Dès que les candidats-émigrants l’ont compris, leur enthousiasme retombe. La plupart du temps, ils souhaitent savoir si cela a du sens de placer leur patrimoine à l’étranger. "Mais cela apporte finalement peu de valeur ajoutée au plan fiscal car un Belge riche est aujourd’hui imposé sur son patrimoine mondial", dit Mathieu Ex. L’amélioration des échanges d’informations permet au fisc d’appliquer effectivement cette taxation. "En pratique, seuls les patrimoines supérieurs à 25 millions d’euros bénéficieront d’une pression fiscale moindre et trouveront la discrétion recherchée", estime Mathieu Ex.

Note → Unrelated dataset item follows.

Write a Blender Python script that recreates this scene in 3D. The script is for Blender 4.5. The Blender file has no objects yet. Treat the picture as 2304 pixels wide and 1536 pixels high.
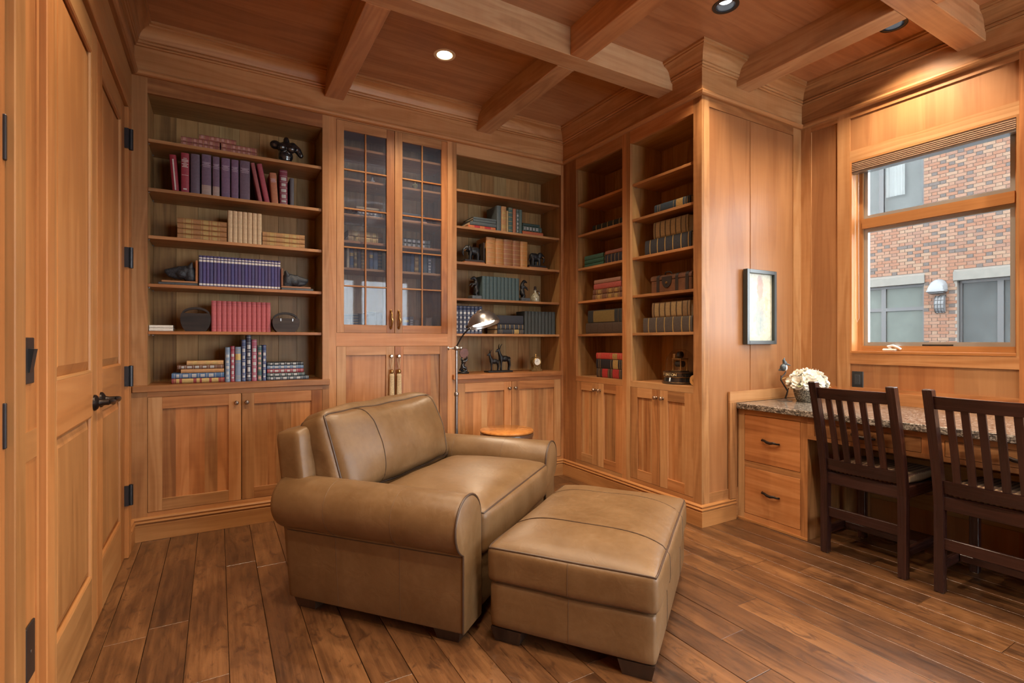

Et cela, alors que l’anonymat est possible à l’intérieur des frontières. "De plus en plus de personnes investissent dans des entreprises, dans des produits de la Branche 23, ou des fonds de capitalisation, et paient directement les 4% pour rester anonymes, même s’ils n’en sont pas redevables", observe Anton Van Zantbeeck, avocat fiscaliste chez Rivus qui a des bureaux à Bruxelles, à Gand et Sion (Suisse).
Fraude au domicile
Les solutions intermédiaires, comme émigrer au Luxembourg, sont déconseillées. Passer la frontière chaque jour pour gérer son entreprise, signifie que le "siège du patrimoine" ne coïncide pas avec la résidence fiscale. "Il faut y habiter réellement. Venir passer ses week-ends en Belgique peut être considéré comme une fraude au domicile", explique Erik Sansen. "L’inspection des finances est à l’affût, à juste titre, et peut, par exemple, surveiller l’ancienne résidence".
Règles luxembourgeoises
Le Grand Duché de Luxembourg est le gagnant toutes catégories des destinations fiscales. "Nous demandons d’abord quelles sont les préférences personnelles de nos clients, et nous regardons ensuite quels sont les pays susceptibles de répondre à leurs besoins fiscaux" explique Sansen. Le Luxembourg n’est a première vue pas intéressant pour les rentiers; les taux officiels sur les revenus du capital y sont très élevés. "Mais il est possible de négocier des accords de ruling avec le fisc. Et il est proche de la Belgique. L’Autriche et la Suisse appliquent des taux intéressants sur les droits de succession et de donation, mais l’impôt sur le revenu est élevé. L’Espagne a introduit une nouvelle taxe sur le patrimoine début 2012. En France, un impôt frappe les patrimoines supérieurs à 1,3 million d’euros."
Emigrer corps et biens n’est pas une solution pour tout le monde, insiste Sansen. "C’est une étape qu’il ne faut pas sous-estimer, vu son impact sur la vie sociale. Mais beaucoup de médecins et de jeunes entrepreneurs préfèrent aujourd’hui travailler et investir à l’étranger plutôt qu’en Belgique, ce qui en dit long sur le climat fiscal actuel."